Task to carry out:
Return exactly the listing's lines, from its first line to the line holding "m = MB(); m.lathe([(.18, 0), (.18, .05), (.1, .12)], 16);", ends included.

━━━

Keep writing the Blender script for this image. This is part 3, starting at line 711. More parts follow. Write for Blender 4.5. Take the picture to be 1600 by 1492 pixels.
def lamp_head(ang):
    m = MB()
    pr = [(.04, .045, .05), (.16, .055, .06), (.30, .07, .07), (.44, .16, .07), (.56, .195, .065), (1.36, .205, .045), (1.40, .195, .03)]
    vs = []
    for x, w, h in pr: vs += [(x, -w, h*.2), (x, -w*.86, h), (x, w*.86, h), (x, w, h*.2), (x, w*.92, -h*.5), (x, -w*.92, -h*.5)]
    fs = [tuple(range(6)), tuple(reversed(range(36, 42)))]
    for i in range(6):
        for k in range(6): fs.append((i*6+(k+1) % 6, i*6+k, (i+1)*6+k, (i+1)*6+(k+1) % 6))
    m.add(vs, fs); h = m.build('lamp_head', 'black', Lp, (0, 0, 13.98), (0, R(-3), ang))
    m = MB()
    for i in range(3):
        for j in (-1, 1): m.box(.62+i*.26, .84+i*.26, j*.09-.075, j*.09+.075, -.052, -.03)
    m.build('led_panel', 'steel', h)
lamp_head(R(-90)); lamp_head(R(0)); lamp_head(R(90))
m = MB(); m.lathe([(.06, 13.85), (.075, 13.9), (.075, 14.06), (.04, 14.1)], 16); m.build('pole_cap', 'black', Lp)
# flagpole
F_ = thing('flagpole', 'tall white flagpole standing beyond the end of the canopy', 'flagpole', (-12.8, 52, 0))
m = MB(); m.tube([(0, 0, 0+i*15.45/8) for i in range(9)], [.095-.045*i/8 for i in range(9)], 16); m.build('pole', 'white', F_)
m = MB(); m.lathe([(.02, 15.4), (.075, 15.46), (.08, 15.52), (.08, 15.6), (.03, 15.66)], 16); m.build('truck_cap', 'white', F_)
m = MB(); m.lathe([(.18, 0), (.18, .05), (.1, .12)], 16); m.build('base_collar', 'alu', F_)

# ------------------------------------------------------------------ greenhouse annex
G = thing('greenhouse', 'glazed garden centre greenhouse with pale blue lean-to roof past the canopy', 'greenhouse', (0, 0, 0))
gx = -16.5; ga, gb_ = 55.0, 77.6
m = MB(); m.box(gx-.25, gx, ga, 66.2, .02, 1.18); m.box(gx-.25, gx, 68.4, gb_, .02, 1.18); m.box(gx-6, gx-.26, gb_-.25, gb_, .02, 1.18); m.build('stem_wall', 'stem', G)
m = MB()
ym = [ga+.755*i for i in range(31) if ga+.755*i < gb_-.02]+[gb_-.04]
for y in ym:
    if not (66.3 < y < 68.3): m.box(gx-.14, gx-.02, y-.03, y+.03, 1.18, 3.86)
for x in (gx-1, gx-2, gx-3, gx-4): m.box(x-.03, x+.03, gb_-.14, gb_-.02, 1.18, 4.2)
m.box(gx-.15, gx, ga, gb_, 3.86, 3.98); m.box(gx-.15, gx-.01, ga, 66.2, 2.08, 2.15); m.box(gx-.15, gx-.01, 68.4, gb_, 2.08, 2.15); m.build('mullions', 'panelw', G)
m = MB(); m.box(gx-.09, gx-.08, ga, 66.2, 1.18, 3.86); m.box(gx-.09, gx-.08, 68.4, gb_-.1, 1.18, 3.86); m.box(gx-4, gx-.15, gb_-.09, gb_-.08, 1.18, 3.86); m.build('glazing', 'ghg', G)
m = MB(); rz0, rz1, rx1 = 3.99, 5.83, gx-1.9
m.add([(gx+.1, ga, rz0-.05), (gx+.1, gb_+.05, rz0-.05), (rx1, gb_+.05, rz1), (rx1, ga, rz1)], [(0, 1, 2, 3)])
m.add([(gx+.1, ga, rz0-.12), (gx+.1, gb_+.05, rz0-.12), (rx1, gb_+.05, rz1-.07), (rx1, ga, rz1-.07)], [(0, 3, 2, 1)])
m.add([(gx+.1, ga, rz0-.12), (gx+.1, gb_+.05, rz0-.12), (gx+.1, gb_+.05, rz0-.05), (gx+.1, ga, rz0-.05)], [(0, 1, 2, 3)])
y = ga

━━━

Exercise solution:
Keep writing the Blender script for this image. This is part 3, starting at line 711. More parts follow. Write for Blender 4.5. Take the picture to be 1600 by 1492 pixels.
def lamp_head(ang):
    m = MB()
    pr = [(.04, .045, .05), (.16, .055, .06), (.30, .07, .07), (.44, .16, .07), (.56, .195, .065), (1.36, .205, .045), (1.40, .195, .03)]
    vs = []
    for x, w, h in pr: vs += [(x, -w, h*.2), (x, -w*.86, h), (x, w*.86, h), (x, w, h*.2), (x, w*.92, -h*.5), (x, -w*.92, -h*.5)]
    fs = [tuple(range(6)), tuple(reversed(range(36, 42)))]
    for i in range(6):
        for k in range(6): fs.append((i*6+(k+1) % 6, i*6+k, (i+1)*6+k, (i+1)*6+(k+1) % 6))
    m.add(vs, fs); h = m.build('lamp_head', 'black', Lp, (0, 0, 13.98), (0, R(-3), ang))
    m = MB()
    for i in range(3):
        for j in (-1, 1): m.box(.62+i*.26, .84+i*.26, j*.09-.075, j*.09+.075, -.052, -.03)
    m.build('led_panel', 'steel', h)
lamp_head(R(-90)); lamp_head(R(0)); lamp_head(R(90))
m = MB(); m.lathe([(.06, 13.85), (.075, 13.9), (.075, 14.06), (.04, 14.1)], 16); m.build('pole_cap', 'black', Lp)
# flagpole
F_ = thing('flagpole', 'tall white flagpole standing beyond the end of the canopy', 'flagpole', (-12.8, 52, 0))
m = MB(); m.tube([(0, 0, 0+i*15.45/8) for i in range(9)], [.095-.045*i/8 for i in range(9)], 16); m.build('pole', 'white', F_)
m = MB(); m.lathe([(.02, 15.4), (.075, 15.46), (.08, 15.52), (.08, 15.6), (.03, 15.66)], 16); m.build('truck_cap', 'white', F_)
m = MB(); m.lathe([(.18, 0), (.18, .05), (.1, .12)], 16); m.build('base_collar', 'alu', F_)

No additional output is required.